According to Kimble, there are at least three distinct influences, in addition
to the portolan chart tradition, that can be detected in these examples:
Classical, Christian and Arab. Of these only the Arab influence is strong,
while it is improbable that the Classical influence was direct. In the Genoese
Planisphere, the portolan [nautical] chart serves as the pattern
for the Mediterranean region, but elsewhere it is the Ptolemaic tradition
which is most drawn from in terms of the delineation of basic elements.

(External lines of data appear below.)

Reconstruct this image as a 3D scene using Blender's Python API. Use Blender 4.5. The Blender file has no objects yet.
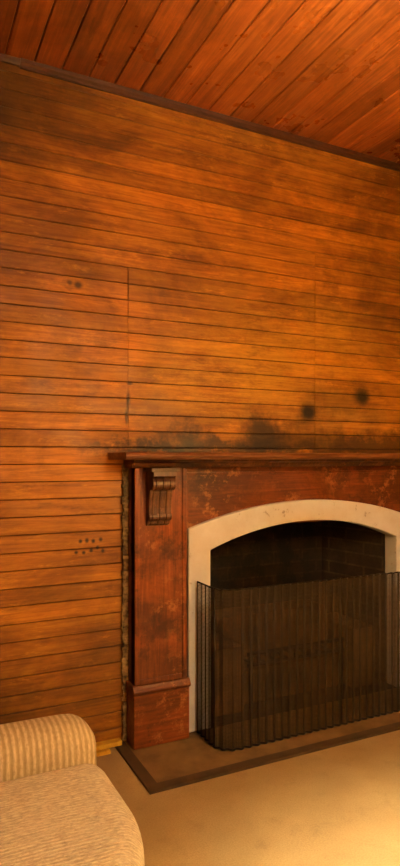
import bpy, bmesh, math, random
from mathutils import Vector
random.seed(7)
D=bpy.data; scn=bpy.context.scene
H=1.35; CZ=3.08
def lin(c):
    r=[]
    for v in c:
        v=v/255.0
        r.append(v/12.92 if v<=0.04045 else ((v+0.055)/1.055)**2.4)
    return (r[0],r[1],r[2],1.0)
# ---------------- material helpers
class NB:
    def __init__(s,name):
        s.m=D.materials.new(name); s.m.use_nodes=True
        s.t=s.m.node_tree; s.N=s.t.nodes; s.L=s.t.links
        s.b=s.N['Principled BSDF']; s.out=s.N['Material Output']
        tc=s.N.new('ShaderNodeTexCoord'); s.co=tc.outputs['Object']
    def setin(s,sock,v):
        if isinstance(v,bpy.types.NodeSocket): s.L.new(v,sock)
        else: sock.default_value=v
    def mapping(s,scale,vec=None):
        n=s.N.new('ShaderNodeMapping'); n.inputs['Scale'].default_value=scale
        s.L.new(vec or s.co,n.inputs['Vector']); return n.outputs[0]
    def noise(s,scale,vec=None,detail=4,rough=.55,dist=0,color=False):
        n=s.N.new('ShaderNodeTexNoise'); n.inputs['Scale'].default_value=scale
        n.inputs['Detail'].default_value=detail; n.inputs['Roughness'].default_value=rough
        n.inputs['Distortion'].default_value=dist
        s.L.new(vec or s.co,n.inputs['Vector']); return n.outputs['Color' if color else 'Fac']
    def ramp(s,fac,stops):
        n=s.N.new('ShaderNodeValToRGB'); e=n.color_ramp.elements
        e[0].position=stops[0][0]; e[0].color=stops[0][1]
        e[1].position=stops[-1][0]; e[1].color=stops[-1][1]
        for p,c in stops[1:-1]:
            k=e.new(p); k.color=c
        s.L.new(fac,n.inputs[0]); return n.outputs[0]
    def math(s,op,a,b=0.0,clamp=False):
        n=s.N.new('ShaderNodeMath'); n.operation=op; n.use_clamp=clamp
        s.setin(n.inputs[0],a); s.setin(n.inputs[1],b); return n.outputs[0]
    def vmath(s,op,a,b):
        n=s.N.new('ShaderNodeVectorMath'); n.operation=op
        s.setin(n.inputs[0],a); s.setin(n.inputs[1],b); return n
    def mrange(s,v,a,b,c,d):
        n=s.N.new('ShaderNodeMapRange'); n.interpolation_type='SMOOTHSTEP'
        s.setin(n.inputs[0],v)
        for i,q in enumerate((a,b,c,d)): n.inputs[1+i].default_value=q
        return n.outputs[0]
    def mix(s,f,a,b,mode='MIX'):
        n=s.N.new('ShaderNodeMix'); n.data_type='RGBA'; n.blend_type=mode
        s.setin(n.inputs[0],f); s.setin(n.inputs[6],a); s.setin(n.inputs[7],b)
        return n.outputs[2]
    def sep(s,v=None):
        n=s.N.new('ShaderNodeSeparateXYZ'); s.L.new(v or s.co,n.inputs[0]); return n.outputs
    def bump(s,h,strength=.2,dist=.01):
        n=s.N.new('ShaderNodeBump'); n.inputs['Strength'].default_value=strength
        n.inputs['Distance'].default_value=dist; s.L.new(h,n.inputs['Height'])
        s.L.new(n.outputs[0],s.b.inputs['Normal'])
    def base(s,c): s.setin(s.b.inputs['Base Color'],c)
    def rough(s,c): s.setin(s.b.inputs['Roughness'],c)
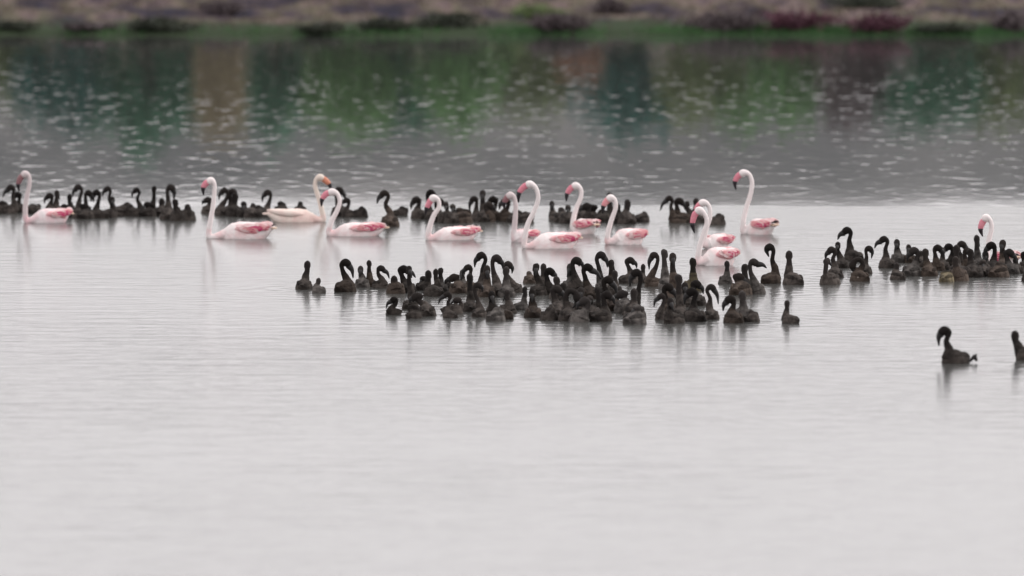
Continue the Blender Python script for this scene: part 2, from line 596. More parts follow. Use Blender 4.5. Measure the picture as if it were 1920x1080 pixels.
def leaf_mat(name, c0, c1):
    m = mottled(name, [(0.3, c0), (0.7, c1)], 3.0, rough=0.75, spec=0.25)
    return m
M_GREEN = leaf_mat('dark_green_leaves', (0.017, 0.076, 0.047), (0.046, 0.160, 0.086))
M_MID = leaf_mat('mid_green_leaves', (0.056, 0.148, 0.044), (0.112, 0.225, 0.078))
M_OLIVE = leaf_mat('olive_leaves', (0.078, 0.118, 0.044), (0.140, 0.180, 0.076))
M_TEAL = leaf_mat('blue_green_leaves', (0.012, 0.064, 0.057), (0.034, 0.126, 0.100))
M_MAUVE = leaf_mat('mauve_twigs', (0.060, 0.045, 0.050), (0.100, 0.080, 0.082))
M_TAN = leaf_mat('dry_tan_leaves', (0.160, 0.135, 0.078), (0.250, 0.210, 0.130))
M_RUST = leaf_mat('rusty_leaves', (0.180, 0.095, 0.060), (0.260, 0.150, 0.100))
M_MAROON = leaf_mat('maroon_glasswort', (0.050, 0.018, 0.030), (0.095, 0.035, 0.050))
M_DARKOLIVE = leaf_mat('dark_olive_glasswort', (0.022, 0.028, 0.020), (0.045, 0.050, 0.034))
M_BARK = mottled('grey_bark', [(0.3, (0.06, 0.05, 0.045)), (0.7, (0.11, 0.095, 0.08))], 8.0)

def bush(x, d, w, h, mat, label, n, group='bushes behind the far bank'):
    y = shore_y(x) + d
    z = bank_h(x, d)
    root = empty('bush', (x, y, z - 0.02))
    tag(root, label, 'bush', group)
    V, F = [], []
    for k in range(4):
        e = rng.normal(size=2) * w * 0.22
        p = spline([(0, 0, 0), (e[0] * 0.4, e[1] * 0.4, h * 0.3), (e[0], e[1], h * 0.75)], 6)
        v, f = tube(p, np.linspace(0.05, 0.015, 6), 6)
        o = len(V)
        V += list(v); F += [tuple(i + o for i in q) for q in f]
    link_mesh('stem', V, F, M_BARK, root)
    v, f = leaf_cloud(n, (0, 0, h * 0.52), (w * 0.5, w * 0.35, h * 0.5), 0.13, lumps=14)
    link_mesh('crown', v, f, mat, root, smooth=False)
    return root

# beyond the frame's upper edge; the lake mirrors them. x in metres, (w, h)
def bx(px, d):           # place by the column of the photograph at that depth
    return (px - 960.0) / FPX * (SHORE + d)
BUSHES = [
    (40, 25.0, 1.7, 1.9, M_OLIVE, 'olive bush at the left end of the thicket behind the bank'),
    (130, 24.0, 1.9, 2.9, M_TEAL, 'tall blue-green bush, first of two left of the dry reed clump'),
    (255, 24.5, 2.1, 3.1, M_GREEN, 'tall dark green bush just left of the dry reed clump'),
    (345, 24.0, 1.1, 2.7, M_GREEN, 'narrow dark green bush touching the dry reed clump'),
    (520, 24.5, 2.1, 3.0, M_GREEN, 'tall dark green bush just right of the dry reed clump'),
    (640, 24.0, 2.0, 2.8, M_MID, 'mid green bush between two dark bushes behind the bank'),
    (755, 25.0, 1.9, 2.4, M_GREEN, 'dark green bush beside the mid green one, left of centre'),
    (870, 24.2, 2.1, 2.5, M_MID, 'broad mid green bush behind the middle of the bank'),
    (985, 25.5, 1.8, 2.3, M_OLIVE, 'greyish olive bush just left of the rusty bush'),
    (1085, 23.2, 0.85, 1.25, M_RUST, 'small rusty orange bush behind the bank'),
    (1180, 25.0, 1.9, 2.8, M_TEAL, 'tall blue-green bush just right of the rusty bush'),
    (1300, 24.0, 1.8, 2.2, M_OLIVE, 'olive-green bush between a blue-green and a mid green bush'),
    (1440, 24.6, 2.1, 2.6, M_MID, 'tall mid green bush right of the olive-green bush'),
    (1600, 25.0, 1.6, 2.6, M_MAUVE, 'broad mauve twiggy bush behind the bank'),
    (1740, 24.2, 1.9, 2.5, M_GREEN, 'dark green bush right of the mauve bush'),
    (1870, 25.0, 2.0, 2.4, M_OLIVE, 'olive bush at the right end of the thicket'),
]
for (px, d, w, h, mt, lb) in BUSHES:
    bush(bx(px, d), d, w * 1.45, h * 1.04, mt, lb, 3600)

def reed_clump(x, d, w, h, n, label):
    root_z = bank_h(x, d)
    V, F = [], []
    for i in range(n):
        px, py = rng.normal() * w * 0.28, rng.normal() * w * 0.28
        hh = h * rng.uniform(0.6, 1.0)
        lean = rng.normal(size=2) * 0.10 * hh
        s = 0.012
        k = len(V)
        ang = rng.uniform(0, math.pi)
        ca, sa = math.cos(ang) * s, math.sin(ang) * s
        V += [(px - ca, py - sa, 0), (px + ca, py + sa, 0), (px + lean[0] * .5 + ca * .8, py + lean[1] * .5 + sa * .8, hh * .6), (px + lean[0] * .5 - ca * .8, py + lean[1] * .5 - sa * .8, hh * .6), (px + lean[0], py + lean[1], hh)]
        F += [(k, k + 1, k + 2, k + 3), (k + 3, k + 2, k + 4)]
    o = link_mesh('reed_clump', V, F, M_TAN, smooth=False)
    o.location = (x, shore_y(x) + d, root_z)
    tag(o, label, 'reeds')
reed_clump(bx(412, 22.0), 22.0, 0.75, 3.1, 1300, 'narrow clump of dry tan reeds behind the bank')

# low glasswort mounds on the visible bank: (px, py of the base, width px, height px, material, label)
MOUNDS = [
    (20, 60, 120, 14, M_DARKOLIVE, 'dark olive mound at the left edge of the bank'),
    (165, 60, 110, 12, M_MAUVE, 'low brownish mound between two dark mounds, far left of the bank'),
    (300, 61, 150, 18, M_DARKOLIVE, 'long dark olive mound above the second flamingo from left'),
    (425, 30, 110, 26, M_MAUVE, 'dark purple mound high on the bank, left third'),
    (600, 61, 110, 14, M_DARKOLIVE, 'dark mound at the waterline above the cream flamingo'),
    (722, 61, 90, 18, M_DARKOLIVE, 'small blackish mound at the waterline, left of centre'),
    (850, 52, 190, 26, M_DARKOLIVE, 'broad dark green mound on the bank, left of centre'),
    (1010, 36, 120, 20, M_OLIVE, 'yellow-olive mound on the bank, right of centre'),
    (1055, 64, 120, 34, M_MAUVE, 'dark purple peaked mound at the waterline, right of centre'),
    (1145, 28, 70, 26, M_MAUVE, 'small purple mound high on the bank, right of centre'),
    (1350, 62, 190, 32, M_MAUVE, 'long purple-black mound at the waterline on the right'),
    (1500, 62, 180, 34, M_MAROON, 'purple-red mound in the middle of the right-hand bank'),
    (1640, 62, 150, 30, M_MAROON, 'bright maroon mound, widest red patch on the right'),
    (1620, 16, 170, 20, M_DARKOLIVE, 'dark olive mound high on the right of the bank'),
    (1770, 62, 140, 16, M_DARKOLIVE, 'low dark mound right of the maroon patch'),
    (1895, 62, 80, 30, M_MAUVE, 'dark mound at the right edge of the bank'),
]
for (px, py, wp, hp, mt, lb) in MOUNDS:
    # the bank rises gently: find the depth whose surface shows at row py
    d = 0.3
    for _ in range(60):
        xw = bx(px, d)
        Y = shore_y(xw) + d
        row = 540 + FPX * math.tan(math.atan((CAM_H - bank_h(xw, d)) / Y) - PITCH)
        if row <= py:
            break
        d += 0.35
    s = FPX / Y
    w, h = wp / s, hp / s * 1.35
    v, f = leaf_cloud(1500, (0, 0, h * 0.40), (w * 0.5, min(w * 0.4, 0.8), h * 0.55), 0.06, lumps=14)
    o = link_mesh('glasswort_mound', v, f, mt, smooth=False)
    o.location = (xw, Y, bank_h(xw, d))
    tag(o, lb, 'shrub', 'low shrubs along the far bank')

# grass along the waterline and dry tufts over the bank: nobody could count them
def grass(name, n, dfun, hfun, mat, label, xr=(-14, 14), keep=None):
    V, F = [], []
    i = 0
    while i < n:
        x = rng.uniform(*xr)
        d = dfun()
        if keep and rng.uniform() > keep(x, d):
            continue
        i += 1
        y, z = shore_y(x) + d, bank_h(x, d)
        for _ in range(3):
            hh = hfun() * rng.uniform(0.6, 1.2)
            ox, oy = rng.normal(size=2) * 0.05
            l = rng.normal(size=2) * 0.35 * hh
            k = len(V)
            s = 0.012
            V += [(x + ox - s, y + oy, z - 0.02), (x + ox + s, y + oy, z - 0.02), (x + ox + l[0], y + oy + l[1], z + hh)]
            F.append((k, k + 1, k + 2))
    o = link_mesh(name, V, F, mat, smooth=False)
    tag(o, label, 'grass', kind='stuff')
M_GRASS = leaf_mat('bright_grass', (0.034, 0.085, 0.030), (0.070, 0.150, 0.055))
M_STRAW = leaf_mat('straw_grass', (0.050, 0.040, 0.032), (0.095, 0.074, 0.058))
def right_more(x, d):
    return min(1.0, max(0.04, 0.28 + x * 0.09)) * (0.50 + 0.50 * math.sin(x * 1.3 + 0.5 + 1.2 * math.sin(x * 0.7)))
grass('shore_grass', 4500, lambda: rng.uniform(0.0, 0.7), lambda: 0.105, M_GRASS, 'green grass along the far waterline', keep=right_more)
grass('dry_grass', 1800, lambda: rng.uniform(1.0, 25.0), lambda: 0.13, M_STRAW, 'dry straw grass over the far bank')

# ------------------------------------------------------------------ chicks
CHICK_ROWS = [(-0.57, .058, .008, .006), (-0.50, .044, .030, .020), (-0.40, .018, .058, .052), (-0.24, .004, .084, .090),
              (-0.04, .000, .096, .114), (0.14, .000, .092, .114), (0.26, .000, .076, .094), (0.35, .000, .052, .064), (0.41, .000, .020, .026)]

def yaw_from_width(wpx, s, L, W, face, away):
    """heading whose outline has the seen width; face -1 left / +1 right; away True = tail to the camera"""
    w = wpx / s
    best, bp = 1e9, 0.0
    for k in range(0, 91, 3):
        p = math.radians(k)
        ww = math.sqrt((L * math.cos(p)) ** 2 + (W * math.sin(p)) ** 2)
        if abs(ww - w) < best:
            best, bp = abs(ww - w), p
    a = bp if away else -bp
    return a if face > 0 else math.pi - a

def to_local(pts, yaw):
    c, sn = math.cos(-yaw), math.sin(-yaw)
    p = np.asarray(pts, float)
    return np.stack([p[:, 0] * c - p[:, 1] * sn, p[:, 0] * sn + p[:, 1] * c, p[:, 2]], 1)

CHICK_COUNT = [0]
POSE_TEXT = {
    'L': ['dark chick, neck arched, bill hanging left', 'dusky chick, arched neck, bill drooping left', 'dark chick with hooked neck facing left'],
    'R': ['dark chick, neck arched, bill hanging right', 'dusky chick, arched neck, bill drooping right', 'dark chick with hooked neck facing right'],
    'U': ['dark chick with straight upright neck', 'dusky chick holding its neck upright', 'dark chick, neck held straight up'],
    'T': ['dark chick with head tucked low', 'dusky rounded chick, head tucked down', 'low dark chick, only its back showing'],
    'PL': ['dark chick preening, neck looped left', 'dusky chick with neck looped down left'],
    'PR': ['dark chick preening, neck looped right', 'dusky chick with neck looped down right'],
}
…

Practically all the features of the Sahara are similar to their territorial
relationships and outlines to those on a Ptolemy manuscript of 1400 in the
Laurentian Library at Florence. The same influence, though not the same
slavish adherence, is apparent to the south of the Sahara, where the author
places a great gulf, containing an island and a legend, now barely visible,
which reads: Preter tolemei tradicionem hic est guffus sed pomponius
eum tradit cun eius insula [Contrary to the opinion of Ptolemy, this
is a gulf, but Pomponius [Mela] speaks of it with its islands]. Or again,
in another rubric:
Beyond the equinoctial line Ptolemy records an unknown land, but Pomponius
[Mela] and many others as well raise a doubt whether a voyage is possible
from this place to India; [nevertheless] they say that many have passed
through these parts from India to Spain . . . especially Pomponius in his
last chapter.
This rather refreshing disposition towards agnosticism is exemplified again
in the configuration of South Africa. Here the author does not follow the
Alexandrine scholar in attributing to it an eastern prolongation, but contents
himself with rounding it off in the conventional way, namely, in the form
of a half moon. The division of geographical loyalties at this period is
further illustrated in the placing, side-by-side, of the Nile sources, located
in the Montes Lunæ, after Ptolemy, and this typically medieval
legend: Some have represented the Paradise of Delights in this region,
while others have said that it is beyond the Indies to the East . . .
Typical of maps of the period, the anonymously compiled Genoese map is covered
with legends in Latin, castellated towns representing major population centers,
princes on their thrones, and loxodromes from the portolan tradition. It
is very carefully drawn, particularly the outline of the Mediterranean.
However this map is unusual on several counts from its contemporary medieval
world maps. First is the unusual almond-shape compared to the more common
round, disc-shaped and oval world maps of the period. Second is the fact
that it is oriented with North at the top, a convention taken for granted
today, but exceptional for the medieval period when East was the most popular,
followed by the South (especially among the Arabs). Third, it has a scale,
each division of which represents 100 miles. The title is rather difficult
to decipher and recalls Walsperger' s map (Slide
#245), an approximate translation is: This is the true description
of the world of the cosmographers, accommodated to the marine [chart], from
which frivolous tales have been removed.
The elliptical frame is unusual for this period, but it appears to have
no great significance. The outline, particularly in Asia, is largely Ptolemaic.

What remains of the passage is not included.